Luckily, at bath time, John gave up for the day on his garage door project and we split the kids up for the nightly game of Fear Factor: Naked Soapy Pre-Schoolers Running In All Directions At Once. After I put Quinn to bed and apologized for all the times Bryce TOTALLY manipulated him and set him up (and, more importantly, all the times I TOTALLY fell for it), I walked into Bryce's room to find John in the middle of a story. He wasn't reading a story, he was listening to Bryce make up a story. Have you LOST YOUR MIND, man!? Do you realize what horrors you'll unleash on us all? You've given the universe's youngest dictator the power to decide when his story is over. There's no way out! God help us all.

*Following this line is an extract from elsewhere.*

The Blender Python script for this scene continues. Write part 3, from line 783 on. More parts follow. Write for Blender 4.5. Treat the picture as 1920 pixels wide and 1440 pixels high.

The part of Bryce's story that I heard went something like this:
After the mouse played his harmonica on Hanukkah, the scientists discovered a 10th planet, and they called it The Nut Planet because it was shaped like an acorn and had a stem like an acorn. The solar system necklace [John asked who wore the solar system necklace and Bryce explained that no one could wear it, because OBVIOUSLY the sun would burn them if they did, DUH!] went on a trip to big, fun festival that was like a fair. Oh, and by the way, when the mouse woke up on Hanukkah morning, there were Christmas stockings from Santa, isn't that FUNNY? Anyway, so the solar system necklace was flying so high over all the buildings while the mouse was at this festival. [John interrupted to point out that he'd already been warned that it was time to end this fascinating story. Heh heh.] The solar system was way up in the sky over all the buildings, you know, and the mouse was at the festival which was really, really fun, and [John interrupted again to give him his last warning, and since we were both about to leave the room, I guess Bryce realized he was losing his audience.] And so, the solar system decided to land at the festival. The End!!
As we walked back downstairs, weary and shellshocked from our surrealistic day, John looked at me, shook his head, eyes wild, and said, "Where's the off switch?"